[FOM] re the meaning of set

joeshipman@aol.com joeshipman at aol.com
Tue Feb 21 17:21:10 EST 2006


>I'm actually skeptical that one needs a theory of meaning as
>background to a discussion of ordinary uses of "set".

It is going to be difficult to describe the "ordinary" uses of the word 
"set", since according to several sources I have found, that word has 
the longest entry in the Oxford English Dictionary. My Second Edition 
of the Compact OED uses 25 pages for "set"; I cannot independently 
verify Wikipedia's assertion that the OED descrbes over 430 senses of 
the word, or that the entry consists of approximately 60,000 words, but 
it is a monstrously long entry.

The first usage relevant to mathematics appears at the very end of page 
1720i (that is, the last of the nine pages photo-reduced onto page 
1720, originally numbered page 53 in Volume 15 "SER-SOOSY"). It begins:

    10. a. A number of things grouped together according to a system of 
classification or conceived as forming a whole.

The first citation is from Locke 1690, the first in which the word is 
spelled with a single "t" is from Swift 1738.

After many more citations (Carlyle 1890 "The Constitution, the set of 
laws...that men will live under", Cayley 1890 "Let L denote a set of 
any four elements a, b, c, d", etc.), it continues:

   b. Math. Used variously, as defined by the individual author (!!)

Citations begin with Hamilton (1837). The definition eventually 

    c. Math and Logic.  An assemblage of distinct entities, either 
individually specified or which satisfy certain specified conditions.

The citations here are illuminating:

1857 Phil. Trans. R. Soc. CXLVII 717 Any values (x1, y1, z1,...) 
satisfying the equations, are said to constitute a set of roots of the 

1897 W. Burnside, Theory of Groups. Let a1, a2, ..., a_n be a set of n 
distinct letters.

1903 Trans. Amer. Math. Soc. IV, 27. A set of elements in which a rule 
of combination O is so defined as to satisfy the following three 
postulates shall be called an Abelian group with respect to O.

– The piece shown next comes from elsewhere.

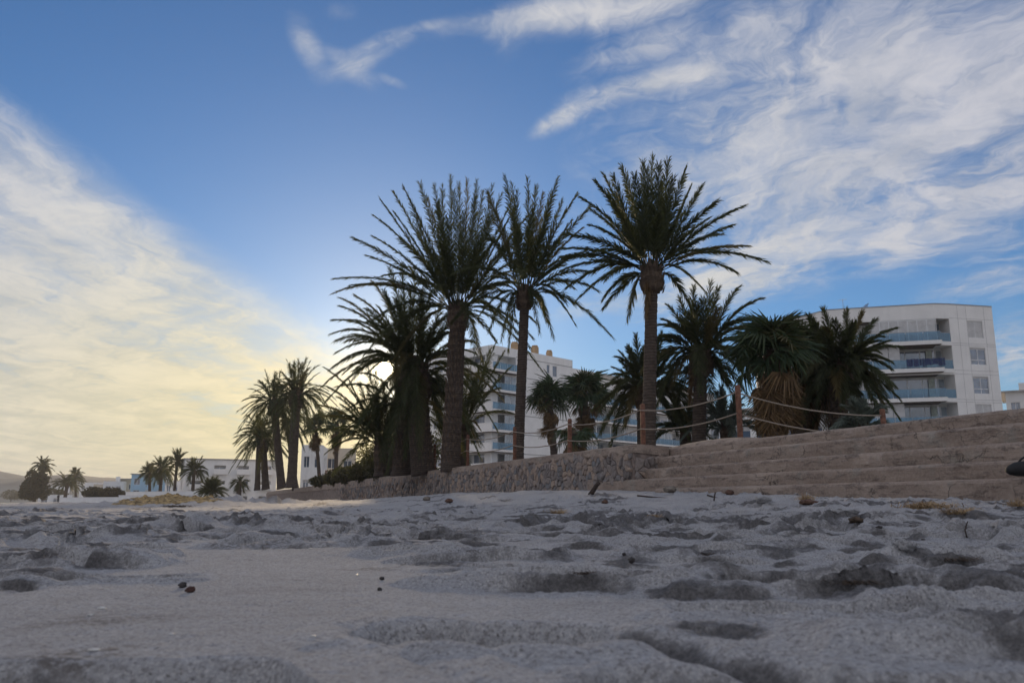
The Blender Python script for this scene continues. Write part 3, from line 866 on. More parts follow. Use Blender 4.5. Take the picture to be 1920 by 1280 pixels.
def date_palm(label, foot_px, Y, crown_px, tips=(), fill=30, reach=3.0, el=(-45, 80), r0=.22, r1=.18, bulb=.30, seed=1, leaf=.42, nleaf=46,
              boots=0, group='palms in the garden behind the wall', ground=1.36, simple=False, droop=.32, bend=0.0, name='date_palm', dead=0, lean=0.0,
              leafmat='leaf', flare=1.25, trunk=True, az_bias=None, gap=None):
    rr = random.Random(seed)
    f = P(foot_px, HORIZON, Y); base = Vector((f.x, Y, ground - .05))
    c = P(crown_px[0], crown_px[1], Y + lean)
    tree = thing(name, label, 'palm tree', (base.x, base.y, base.z), group=group)
    L = lambda v: v - base
    if trunk:
        trunk_part(tree, Vector((0, 0, 0)), L(c) - UP * bulb * .3, r0, r1, flare=flare, bend=bend)
    if boots and trunk:
        mb = MB(); boot_cluster(mb, Vector((0, 0, .1)), L(c) - UP * bulb * .3, r0, r1, boots, .19, .34, rr)
        tag(mb.build('leaf_bases', M['boots'], tree), kind='stuff')
    # swollen head of old leaf bases
    mb = MB(); cc = L(c)
    hh = bulb * 2.3
    mb.tube([cc - UP * hh * .75, cc - UP * hh * .55, cc - UP * hh * .25, cc, cc + UP * hh * .3, cc + UP * hh * .5], [r1 * 1.02, bulb * .85, bulb, bulb * .8, bulb * .5, bulb * .2], 14)
    boot_cluster(mb, cc - UP * hh * .7, cc + UP * hh * .3, bulb * .86, bulb * .7, 15 if simple else 70, bulb * .55, .5, rr)
    crown = mb.build('crown', M['boots'], tree)
    def frond(tip, lift, dead_=False):
        ch = tip - cc; ln = ch.length
        hd = Vector((ch.x, ch.y, 0)); hd = hd.normalized() if hd.length > .01 else Vector((1, 0, 0))
        b0 = cc + hd * bulb * .45 + UP * bulb * rr.uniform(-.2, .6)
        ctrl = b0 + (tip - b0) * .45 + UP * lift * ln + Vector((rr.uniform(-.05, .05), rr.uniform(-.05, .05), 0)) * ln
        if gap is not None:                      # keep the opening where the sun comes through the clump
            for k in range(4, 21):
                q = bez(b0, ctrl, tip, k / 20) + base - Vector((0, 0, CAMZ)); w = q.y * math.cos(PITCH) + q.z * math.sin(PITCH)
                pu, pv_ = 960 + F * q.x / w, 640 - F * (q.z * math.cos(PITCH) - q.y * math.sin(PITCH)) / w
                if math.hypot(pu - gap[0], pv_ - gap[1]) < gap[2]: return
        mb = MB(); frond_mesh(mb, b0, ctrl, tip, leaf * min(1.15, .45 + .55 * ln / reach), int(nleaf * min(1.2, .5 + .5 * ln / reach)), rr, rad=.02 if not simple else .03, simple=simple, limp=.55 if dead_ else .22, lw=max(1.0, Y / 60))
        mb.build('frond', M['deadleaf'] if dead_ else M[leafmat], crown)
    for tp in tips:
        u, v = tp[0], tp[1]
        lift = tp[2] if len(tp) > 2 else None
        dy = tp[3] if len(tp) > 3 else rr.uniform(-.9, .9)
        t = L(P(u, v, Y + lean + dy)); ch = t - cc
        if lift is None:
            e = ch.z / ch.length
            lift = .10 + .16 * max(0, .75 - abs(e - .15))
        elif lift < .16: lift = lift * 1.1 + .035 * min(1.0, Vector((ch.x, ch.y)).length / ch.length)
        frond(t, lift)
    for i in range(fill):
        a = i * 2.39996 + rr.uniform(-.35, .35) if az_bias is None else rr.gauss(az_bias[0], az_bias[1])
        e = R(el[0] + (el[1] - el[0]) * ((i + .5) / fill) ** .9 + rr.uniform(-8, 8))
        ln = reach * rr.uniform(.82, 1.08)
        d = Vector((math.cos(a) * math.cos(e), math.sin(a) * math.cos(e), math.sin(e)))
        sag = droop * max(0, math.cos(e)) * rr.uniform(.7, 1.3)
        frond(cc + d * ln - UP * sag * ln, .16 + sag * .55)
    for i in range(dead):
        a = rr.uniform(0, 6.28); ln = reach * rr.uniform(.5, .8)
        frond(cc + Vector((math.cos(a) * .28, math.sin(a) * .28, -.85)) * ln, .16, True)
    return tree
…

1937 Jrnl. Symbolic Logic II. 66. According to the leading idea of the 
von Neumann set theory we have to deal with two kinds of individuals, 
which we may distinguish as sets and classes. The distinction may be 
thought of in this way, that a set is a multitude forming a proper 
thing, while a class is a predicate regarded only with respect to its 

1965 Patterson & Rutherford Elem. Abstr. Algebra i. 3. If s is an 
element of a set S, we write s /epsilonsymbol S.

1972 A.G. Howson Handbk. Terms Algebra & Anal. ii. 8. A set is a 
totality of certain definite, distinguishable objects of our intuition 
or thought -- called the elements of the set. This classic definition 
of a set was given by Georg Cantor in 1874. Such attempts to give 
elementary defintions of a set are, however, doomed to failure, their 
being in the main based on the use of undefined synonyms, such as 
"collection", and leading to logical inconsistencies (see Russell 
paradox...)  For this reason, mathematicians now regard the notion of a 
set as an undefined, primitive concept.

1975 I. Stewart Concepts Mod. Math iv. 47. There is only one empty set. 
all empty sets are equal.

The other usage relevant to mathematics begins in the middle of page 
1721a, and is the final part of the definition of set as a NOUN (there 
follow many more pages about "set" as a verb).

    III. 15. Special Comb: set theory, the branch of mathematics which 
deals with sets without regard to the nature of their individual 
constituents; an axiomatization which allows of the discussion of sets; 
set-theoretic, -theoretical, adjs., of or pertaining to set theory, 
hence set-theoreticlly adv.

Citations follow from Mendelson, Suppes, Kleene, Quine, and Chomsky.